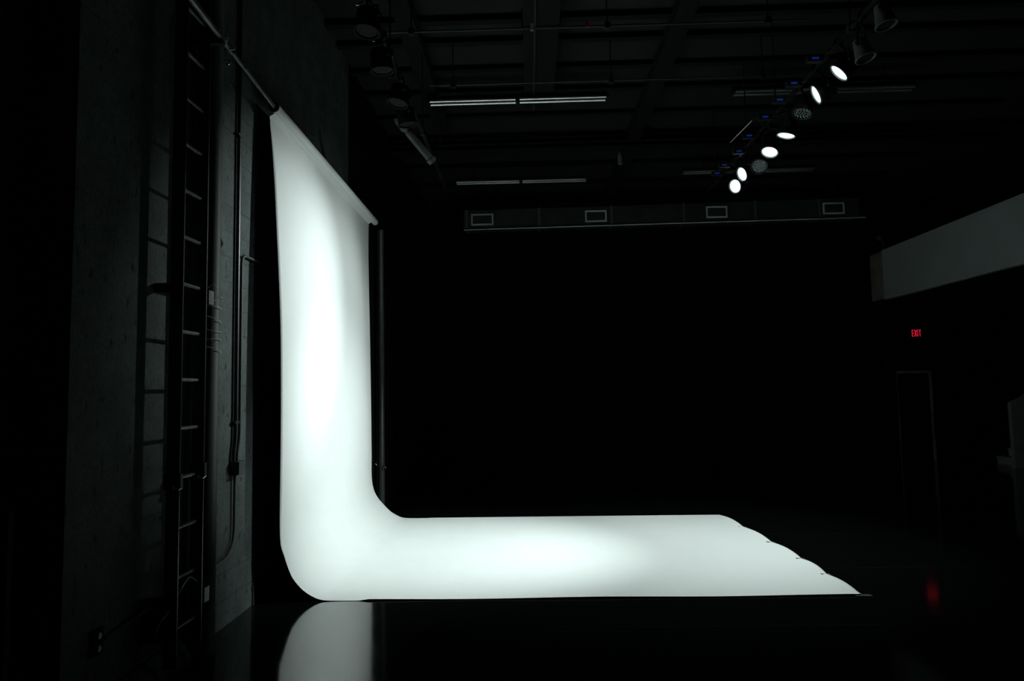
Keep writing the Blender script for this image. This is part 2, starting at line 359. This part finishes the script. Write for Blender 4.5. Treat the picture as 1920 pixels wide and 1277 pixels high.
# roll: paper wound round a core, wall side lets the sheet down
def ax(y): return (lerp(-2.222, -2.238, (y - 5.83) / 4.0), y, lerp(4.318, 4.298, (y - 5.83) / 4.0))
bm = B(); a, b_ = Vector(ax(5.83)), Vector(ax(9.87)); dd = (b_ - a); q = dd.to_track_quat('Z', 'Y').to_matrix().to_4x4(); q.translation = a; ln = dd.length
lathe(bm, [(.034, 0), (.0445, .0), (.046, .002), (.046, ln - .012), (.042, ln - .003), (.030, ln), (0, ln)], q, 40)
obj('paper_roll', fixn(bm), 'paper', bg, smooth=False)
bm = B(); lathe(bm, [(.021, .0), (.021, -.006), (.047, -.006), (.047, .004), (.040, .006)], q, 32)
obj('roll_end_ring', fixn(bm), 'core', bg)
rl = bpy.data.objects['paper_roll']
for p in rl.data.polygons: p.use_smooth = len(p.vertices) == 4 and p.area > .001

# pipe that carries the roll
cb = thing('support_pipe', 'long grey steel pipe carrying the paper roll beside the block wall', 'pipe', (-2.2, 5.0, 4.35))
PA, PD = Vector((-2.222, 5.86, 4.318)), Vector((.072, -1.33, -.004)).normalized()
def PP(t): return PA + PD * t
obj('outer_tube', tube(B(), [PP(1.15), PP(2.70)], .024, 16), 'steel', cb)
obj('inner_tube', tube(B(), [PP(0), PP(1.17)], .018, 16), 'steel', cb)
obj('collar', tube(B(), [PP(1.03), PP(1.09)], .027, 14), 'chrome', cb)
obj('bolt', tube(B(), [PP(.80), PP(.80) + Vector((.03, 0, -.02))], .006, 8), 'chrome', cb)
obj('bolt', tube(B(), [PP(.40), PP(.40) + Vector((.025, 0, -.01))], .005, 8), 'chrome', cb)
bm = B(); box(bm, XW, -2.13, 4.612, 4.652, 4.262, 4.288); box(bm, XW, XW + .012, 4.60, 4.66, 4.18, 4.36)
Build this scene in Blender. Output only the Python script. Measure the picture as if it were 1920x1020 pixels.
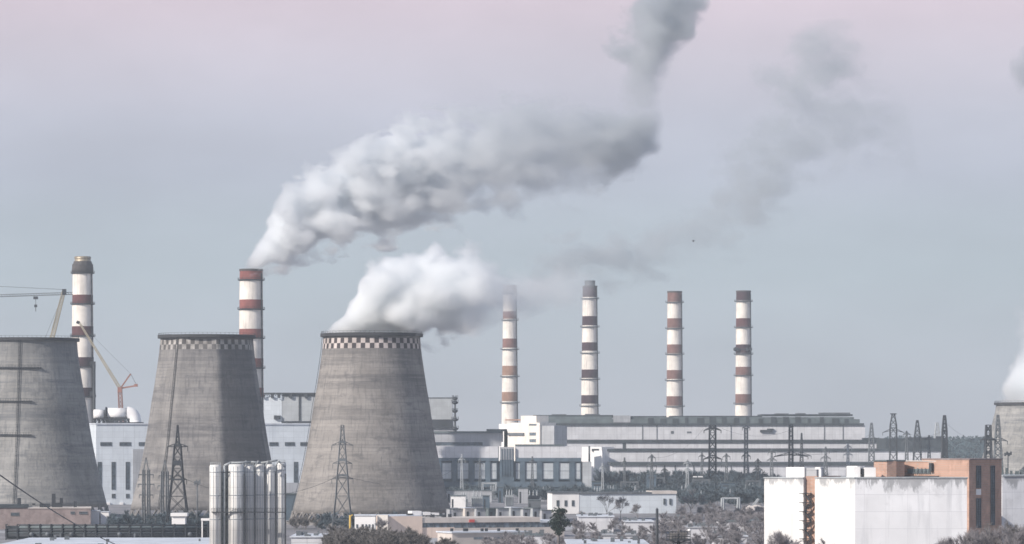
_____
_SHORT PROBLEM_
From the first line above to the line containing "for p in rl.data.polygons: p.use_smooth", repeat each line exactly. Pictures stay out.

_EXERCISE RESPONSE_
Keep writing the Blender script for this image. This is part 2, starting at line 359. This part finishes the script. Write for Blender 4.5. Treat the picture as 1920 pixels wide and 1277 pixels high.
# roll: paper wound round a core, wall side lets the sheet down
def ax(y): return (lerp(-2.222, -2.238, (y - 5.83) / 4.0), y, lerp(4.318, 4.298, (y - 5.83) / 4.0))
bm = B(); a, b_ = Vector(ax(5.83)), Vector(ax(9.87)); dd = (b_ - a); q = dd.to_track_quat('Z', 'Y').to_matrix().to_4x4(); q.translation = a; ln = dd.length
lathe(bm, [(.034, 0), (.0445, .0), (.046, .002), (.046, ln - .012), (.042, ln - .003), (.030, ln), (0, ln)], q, 40)
obj('paper_roll', fixn(bm), 'paper', bg, smooth=False)
bm = B(); lathe(bm, [(.021, .0), (.021, -.006), (.047, -.006), (.047, .004), (.040, .006)], q, 32)
obj('roll_end_ring', fixn(bm), 'core', bg)
rl = bpy.data.objects['paper_roll']
for p in rl.data.polygons: p.use_smooth = len(p.vertices) == 4 and p.area > .001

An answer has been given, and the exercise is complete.